A week later some 80 miles west of Boston, at the town of Palmer, Massachusetts, a body was pulled from the Quaboag River. The victim had been stabbed in the neck and his jugular vein had been severed. Discovered sewn into an undershirt were two gold sovereigns and a gold watch and in a wallet in a trouser pocket was $7 along with a luggage receipt and train ticket to New York. The man’s boots had been cut open from top to foot – obviously when he was being robbed.

Peter Murray who had worked with the other Peter at Fox Island heard of the river corpse  which had been subsequently buried as an unknown person and suspecting it was his friend, Peter Adam, he insisted the body be exhumed and was able to confirm his identity. It was presumed the Peter Adam had been followed from the money broker’s office to the train where he hid his gold in his boots. He was then attacked, murdered, his boots cut open, the gold stolen and Peter thrown into the river from one of many rail bridges en route.

Quaboag River

Quaboag River

Peter Murray sent what remained of Peter Adam’s money, a mere $150 (perhaps $50 had been taken to bury him though that seems excessive) to the young man’s father back in Aberdeenshire.

Where the Peters were working was an area known as Vinalhaven and islands known collectively as Fox Islands. The granite they produced was called Fox Island. In 1872 over 600 men were employed quarrying and cutting granite on the Fox Islands for major building works primarily in Washington, Boston and New York.

The Granites of Maine (1907)

Granite areas of Maine c. 1907

Granite quarrying was a major industry and employer – in addition to Scots employed many of its workers came from Ireland and they formed the first Fenian Circle in Maine dedicated to liberating Ireland ‘from the yoke of England and for the establishment of a free and independent government on Irish soil.’ 

Donald MacLeod mentioned earlier, a stonemason from Strathnaver in Sutherland, was also conscious of yokes – of class and he wrote about the Clearances and the impact on Highland Scots of the practices of the vicious and ruthless British ruling classes. I mean to come back to Donald in a future blog. His experiences were different from men such as  Adam and Murray who were enticed away from Scotland to provide vital service to the stone industry in north America by agents of American and Canadian quarriers and mason workshops. Some went for the adventure of visiting a different land; some went for the money to be made there. Peter Adam’s motives are not known; perhaps he was driven by a combination of the two. He certainly saved much of his earnings which would have established a solid monetary foundation for his impending marriage. He was no flighty, immature young man for he was described as serious, religious and sober and we know he was cognisant of the dangers and lawlessness around him in north American when he took the precaution of hiding his gold and cash when he began his journey home. Sadly he would never see his native Aberdeenshire again – his family or his fiancé. He was robbed and killed and the perpetrators got away with their horrible crime.

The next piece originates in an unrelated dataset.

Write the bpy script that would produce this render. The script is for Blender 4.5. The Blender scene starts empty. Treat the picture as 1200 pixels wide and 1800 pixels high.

It is interesting that Peter’s family shied away from declaring that their son was brutally murdered instead they chose to be ambiguous as if shielding themselves from the terrible reality of his death and his memory from being tainted by such horrible association. They might have added the words of the parents of Kate in Allenvale when reflecting on her life – equally ambiguous but suggestive of something tragic in her life –‘Poor Kate’ – ‘Poor Peter.’